Wednesday. I spent the whole day just trying to speed it up so I could go and see the man whose songs I love, Mr Lou Barlow (worst photo ever):

He'd just finished the Dinosaur Jr tour and decided to hang around Australia for some solo gigs He asked how many of us went to see 'Dino' and then proceeded to finish the conversation in hand gestures - from all accounts their gigs were louder than ever before. He played for over two and a half hours and totally could have forever, none of the audience would have minded. He stayed on stage selling his T-shirts afterwards. Mid-way through the gig it turned into busking, he would stop playing a song, tell a yarn or a joke (he's a very funny man, it's kind of jarring hearing him tell a funny story then go into a really mellow beautiful song) and then someone from the audience would yell out a song title and he'd either say "okay" and start playing or "that's not my song!" or "I can't play that, I recorded it then never played it again" or simply "no." Close to the end a guy came up to the front and when a song finished he yelled, " hey Lou, it sucks, but I have to go, can I buy a T-shirt?" So Lou sold him the T-shirt but he didn't have change for a $50 so they guy said "I'll take a song instead?" To which Lou nodded and the guy proceeded to ask for my favourite forgotten Folk Implosion songs from the record "Dare to be Surprised", my copy of which has lived in a box in a cupboard in Darwin for the past five years. I'd say the night made my year so far. Lou has rocked my world for over ten years and he never grows old to me (unlike some other bands I loved sadly have). (To those of you who thinks T-Bone let you down last Wednesday, I apologise. A girls got to do what she has to do though.)

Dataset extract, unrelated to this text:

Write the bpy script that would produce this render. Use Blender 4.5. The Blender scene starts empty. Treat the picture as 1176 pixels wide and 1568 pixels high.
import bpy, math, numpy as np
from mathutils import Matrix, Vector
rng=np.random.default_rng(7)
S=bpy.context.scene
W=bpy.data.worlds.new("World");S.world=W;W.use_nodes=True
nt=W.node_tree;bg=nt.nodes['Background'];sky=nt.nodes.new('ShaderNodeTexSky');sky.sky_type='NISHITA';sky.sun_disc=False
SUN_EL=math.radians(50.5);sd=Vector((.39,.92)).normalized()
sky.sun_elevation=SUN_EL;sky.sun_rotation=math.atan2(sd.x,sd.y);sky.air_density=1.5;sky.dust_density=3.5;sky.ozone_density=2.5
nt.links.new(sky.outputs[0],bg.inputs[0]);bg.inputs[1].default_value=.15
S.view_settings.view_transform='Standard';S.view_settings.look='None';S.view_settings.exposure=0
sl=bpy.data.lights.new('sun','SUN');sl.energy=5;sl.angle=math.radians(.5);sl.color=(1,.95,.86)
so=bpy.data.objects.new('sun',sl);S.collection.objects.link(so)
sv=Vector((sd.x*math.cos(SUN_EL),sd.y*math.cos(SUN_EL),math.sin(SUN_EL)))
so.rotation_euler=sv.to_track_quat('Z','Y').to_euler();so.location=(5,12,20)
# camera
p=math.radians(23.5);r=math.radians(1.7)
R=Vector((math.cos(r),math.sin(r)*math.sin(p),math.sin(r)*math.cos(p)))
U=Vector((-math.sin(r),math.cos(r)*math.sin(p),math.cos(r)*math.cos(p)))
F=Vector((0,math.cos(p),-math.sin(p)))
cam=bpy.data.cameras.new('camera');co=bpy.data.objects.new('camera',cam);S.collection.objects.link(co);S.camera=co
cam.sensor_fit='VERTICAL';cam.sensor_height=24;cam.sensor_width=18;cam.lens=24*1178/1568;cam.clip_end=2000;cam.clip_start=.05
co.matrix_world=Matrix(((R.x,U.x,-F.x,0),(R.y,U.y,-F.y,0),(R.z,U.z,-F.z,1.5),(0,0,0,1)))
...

Thursday. Well, all week was a work conference. That's tiring enough. Thursday night we all had dinner at the bosses house. I love dinner at the bosses house. Only because the bosses wife cooks. She makes the most amazing salads and side dishes and ooh la la! I love it. I wish I had taken photos of what she'd made. A rocket, wholegrain mustard and beetroot salad. An eggy, croutony, parmesan cheesy salad (hmm, sounds not unlike a Caesar salad). Plus a yummo pasta salad with asparagus and tomato and kind of peppery lovely saucy thingy. She always says that if I like her salads, I should come to her place when they have a barbecue with everyone from the canal. She said some other ladies make the most insane salads but they are really good... and reeeally competitive. When she told me that it made me think of the party they throw for Edward in "Edward Scissorhands".

Friday. I should have seen the cold coming. As soon as I walked in the door I thought to myself, I'll just have a lie down on the divan. HALF AN HOUR later I wake up and scoot my butt over to South Bank to see Loz and anyone who might still be there. Loz ist rad. We nearly had to send out a search party for Corrina after she was gone a looooong time looking for the toilet, but she had found "Speed of Purple" playing in the midst of the markets so we all wandered down to watch. I'm really starting to love "Speed of Purple". I started feeling like a lurgy had hit me so I said goodbye and walked home and woke up with the nasties. Blergh.

This week is really not so bad considering its only Monday. What a drama queen.

Tuesday, January 31, 2006

i get along without you very well (except sometimes)/nina simone



I was introduced to this song by my dear friend, Andie. It was written by one of her favourite songwriters, Hoagy Carmichael - who also wrote the gorgeous "Georgia on My Mind". I'd never heard it before and she had just introduced me to the amazing Nina Simone. She asked me if I'd heard it and when I said no, she leaned in and started speak-singing it to me with a cheeky grin on her face. When I found it a few years back on a big old cheap Nina Simone compilation I remembered Andie's grin and finally got to hear it in its completeness. Such a sad yet funny song.

So, I promised someone that I would write here almost every day this year. It is now the last day of January and I haven't written a thing (okay, now I have). It's not that nothing has been happening. It's just that so much has been happening and time has been spent elsewhere. Today I decided I should write. Something.

Today happens to be a decade to the date that I left Adelaide with the heaviest heart imaginable. Now, though, my heart couldn't be lighter. Well, I'm sure it could, but I'm now more of an optimistic pragmatist, if that's possible. I was such a downer back then. My poor parents. That awful, surly 17 year old in the back of the Magna with her Walkman blaring Sonic Youth's "Sentimental, Jet Set, Trash and No Star" the WHOLE way from Adelaide to Darwin. Complete with the view that they had RUINED HER LIFE. I look back on the whole period as a comedy really. There is no other way.

I'm not the kind of person to believe that a New Year can herald the beginning of an era. There has to be a springboard, surely. Some kind of change, which dominos on to more change. I just don't know. What I do know is this last month, starting from the first day of January, has been entirely new to me. I think it's been building up for some time. There are things I've been letting go of. Things I've been coming to terms with. In really small insignificant everyday things. And in saying that it seems it is that very fact, that it has all been to do with small insignificant everyday things, that the rewards of it have surfaced over the last month. Those gentle changes, realisations, acceptances grew into, well, a far more relaxed and receptive Erin. There is so much that I have experienced in the last month that has challenged me in ways I'm not used to. Much is related to my immediate family members. Others are more personal. Things that I'm quite certain I would not have been equipped to deal with six months ago in the way I have now. I couldn't have asked for a better January.